Ese gusto por la elipsis no sólo se manifiesta como remedio-realce de la dureza de la película, sino que reaparece en otros muchos momentos dotando al relato de una elegancia poco habitual en este contexto. Nunca se nos cuenta más de lo necesario. Ocurre por ejemplo con la llegada de Jon a la casa de la viuda Wishler y la acogida que ésta le dispensa, desde el pozo contaminado con aceite hasta el vaso en la habitación en la que descansa.

Otros momentos corroboran el buen tono de esta película. Por ejemplo cuando Jon, en la estación donde espera a su familia, se alisa el cabello y parece dudar sobre cuál es su mujer, después de tanto tiempo. O la escena de la detención de Princesa cuando intenta huir, contada con una economía narrativa admirable. Lo mismo cabe decir de las sentidas referencias al clásico entre los clásicos, Centauros del desierto, con Peter quedándose en la ciudad, sin acompañar a casa a los recién reencontrados, o la diligencia enmarcada en su partida desde el interior de la estación.
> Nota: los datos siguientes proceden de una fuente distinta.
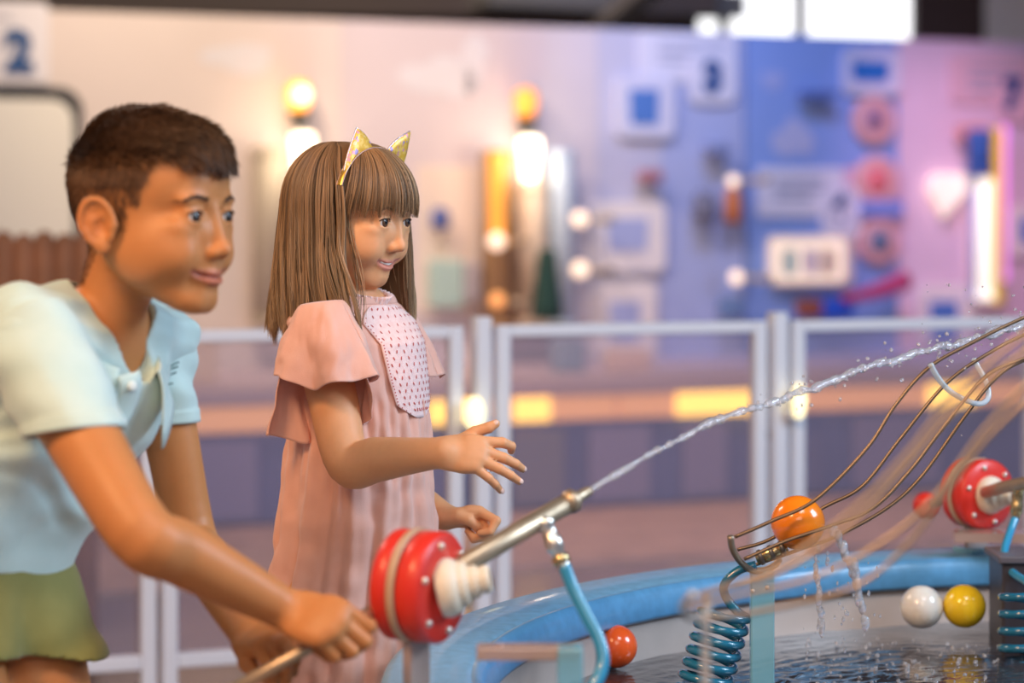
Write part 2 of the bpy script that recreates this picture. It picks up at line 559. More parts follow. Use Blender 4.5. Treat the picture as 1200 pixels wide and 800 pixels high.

El final es también revelador. El tiroteo se produce en medio de las llamas que consumen el pueblo, y la marcha de Jon y Princesa hacia el oeste se contempla desde los pozos de petróleo que comienzan a invadirlo todo y que alcanzarán pronto o tarde a los fugitivos, convirtiendo su huida en imposible. La salvación a la que se refiere el título se intuye así como una ironía, la que ya apuntaba de manera implacable aquel alguacil sacerdote al no vacilar en sacrificar una oveja para salvar el rebaño.

Irónica y respetuosa a la vez resulta esta propuesta, capaz de auparse sobre los hombros de los gigantes para volver a mirar, con espíritu renovado, su inmenso legado.